Exodus Stations #6

Overimpression

An interview with Nicu Ilfoveanu November 2019
Topic: Research work in the archive of the National Museum of the Romanian Peasant, Bucharest, 2019 Slide multi-projection installation, screening in the framework of All images: credit Nicu Ilfoveanu

Q and A to NICU ILFOVEANU

Marta Jecu: Many of your projects are shot in the Romanian countryside. How do you relate to it

and what was your approach in these projects?

Nicu Ilfoveanu: There is a common thing for my generation in Romania, to have grandparents in the

countryside. Well, I didn’t. But, while I was still a pupil in junior school, my parents bought a summer house, thus I became half peasant, during the holidays. So the

relationship with the countryside in my later artistic approach, began for me as a sort of forgotten or, better said, missed childhood, having the sensation of a ‘missed

belonging’.

One of my first photography series after finishing art studies was entitled Domestic

Pictures, and it consists of pictures I took of people without any artistic motivation

during long walks in search of landscapes – nature per se. Years later, when I

revisited the negatives, I realised that those people I met, and not the beautiful landscapes, were the true impulse in my wanderings – those are unchanged anyway.

M.J.: Why did you decide to work on the two characters Gigi and Valerică?

N.I.:  Actually I didn’t decide myself – it was them coming to me knowing I’m a ‘picture-taker’, so I took their pictures.

M.J.:  How do you view the relationship you established with them?
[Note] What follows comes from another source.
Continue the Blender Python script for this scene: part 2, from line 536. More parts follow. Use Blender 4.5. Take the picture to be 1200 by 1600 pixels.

N.I.:  While it’s about them deciding when we shall have the photo session, all I have to do

is to be prepared, which is not so simple, because they come whenever they want –

the only thing I’m sure about is their unavoidable arrival.

They come and I, trained in the artistic field and spoiled by it, recognise in them

characters from the history of visual arts. And, since they never ask to see the

result, their picture, our relationship is suddenly staged by acting photographically in its

purest sense.

There is something about this term: ‘taking’ or ‘making’ pictures. I like to say I’m

‘giving’ pictures, which is much more what I’m doing with Gigi and Valerică.

M.J.:  What attracted you in the archive of the MTR, and especially in the periods before and during communism, that you wanted to explore?

N.I.: As a matter of fact, it is the lack of difference between these periods you’ve

mentioned, which attracts me in this particular archive. Rurality is not necessarily

changed at the level of the image with the advance of the so-called communist age.

Rural people simply follow their own path, whereas alteration comes from the

centre, that is to say from urban life. To digress: in December 1989 when the

Revolution was announced on the national TV station, my parents and I were in the

countryside. Almost jumping the fence we rushed into our neighbour’s courtyard to

watch the TV (we didn’t have one at that time). Well, they were just sacrificing a

Christmas pig (a ritual in Romania), therefore our neighbours said they would come to

watch the news as soon as the fat pig was finished. So, for them, ‘the change’ of the revolution had to wait – winter provisions came first.

M.J.:  What was your previous experience in working with photographic archives?

N.I.: Ten years ago, along with some colleagues, we wanted to create a history of

photography taken in our country, as we lacked a proper Romanian

school of photography. So we delved into vernacular photography, and grabbed

the pictures which seemed to be well-known examples encountered in international

photography. Thus we invented a local history of photography, a photo-book called

Oana Tanase, Magda Radu, Matei Caltia, Alexandru Gustea, Nicu Ilfoveanu (Eds.), 2010, Petite Histoire, Posibila Editions, Bucharest, Bookcover

Petit Histoire (2010) as paraphrase to Petit Paris, the alter ego of Bucharest (as Bucharest was known before WWII).

Perfectly linked to old and new international trends, but entirely created from amateur pictures, this book is, I would say, pure visual culture, even though it is spoiled

by the speculative vision of the selectors, which, by the way, happened in the

fashion peak of ‘working with the archives’.

The cover of the book shows a group picture with the photographer in the middle,

having the camera on the tripod, covered under a chapeau!

Is it a photo in a

mirror ? Who is the actual photographer? Were they really there, the people in

the group? Because the lens is literally covered, unable to transmit the image on

the photographic plate…

After this ethereal try with the archives, I continued to dig in the flea markets, looking for discarded pictures and taking fresh ones with my own camera, imagining a new book containing a mixture of characters we are longing for with actual people.

Found and Lost (2011) is named after this foggy job, and finally it includes a

single old archive photo, in which a young lady says, smiling with a finger crossing

her lips: Keep the secret!

Found picture inserted in Nicu Ilfoveanu, Octav Avramescu (eds.), 2011, Found and Lost, AAI Editions, Bucharest

While my own archive of vernacular photography grew, and with the desire of keeping the substance of the pictures alive, I still wander between these two feelings: looking for the anonymous photographer and preserving the secret of an archive.